More than half of Italy’s installed solar capacity is subject to a new law that requires plant owners to pay the country’s government an increase in profits resulting from high electricity prices, according to a board member of trade body Italia Solare.

As much as 13GW of solar plants that receive feed-in tariffs through the country’s Conto Energia scheme are affected by the measure, Stefano Cavriani, who is also a director of energy trading company EGO Energy, told PV Tech Premium.

Introduced by Italy’s government last week as part of an urgency decree, the measure applies to PV plants with a capacity of more than 20kW and is set to remain in place until the end of 2022.

Cavriani said that with “very few” market parity solar projects operational in Italy, incentivised installs make up 99% of the country’s solar capacity. And as smaller rooftop installs are excluded from the policy, he said the total amount affected by the profit clawback is 13GW.

Italy’s installed solar fleet is currently just over 22GW, according to SolarPower Europe, which was among a group of trade associations that yesterday released a statement warning that the profit clawback will undermine investor confidence and jeopardise Italy’s clean energy transition.

Projects under the Conto Energia mechanism can generate revenues both from the fixed-rate incentive, granted for up to 20 years, as well as through the sale of electricity into the market or to Italy’s energy management agency GSE.

Where the government wants to claw back the extra profit is not from the incentive, but from the other revenues generated from the sale of electricity, said Riccardo Narducci, a senior associate at law firm Dentons.

These profits will be used to help pay for new measures aimed at limiting the impact of soaring energy prices, including €1.7 billion (US$1.9 million) that the government will make available to support businesses.

On top of the Conto Energia, the profit clawback also applies to merchant PV plants with a capacity of more than 20kW – a policy that Cavriani described as “totally absurd, because it is a very small amount of plants. So it will be a very small amount of money, which eventually they will be able to get”.

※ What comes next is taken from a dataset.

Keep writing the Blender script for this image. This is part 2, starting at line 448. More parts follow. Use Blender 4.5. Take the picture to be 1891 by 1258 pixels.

Cavriani said this segment will also be complicated to manage, with it unclear how GSE will be able to register every price as a public database of transactions doesn’t exist.

According to Dentons, more clarity on the scope of application, calculation criteria and payment and offsetting mechanisms of the profit clawback should be provided within 30 days from the entrance into force of the decree.

While the decree has already been enacted as it is an emergency measure, it will expire if it is not converted into law by Italy’s parliament within 60 days.

Cavriani believes there will be a push in the next two months to amend the law: “For sure, there will be something which will be changed in the details of the decree. For example, the non-incentivised photovoltaic [projects], personally, I expect that they will be cancelled from the decree.”

Italy’s ministry of economic development did not respond to a request for comment by the time of publication.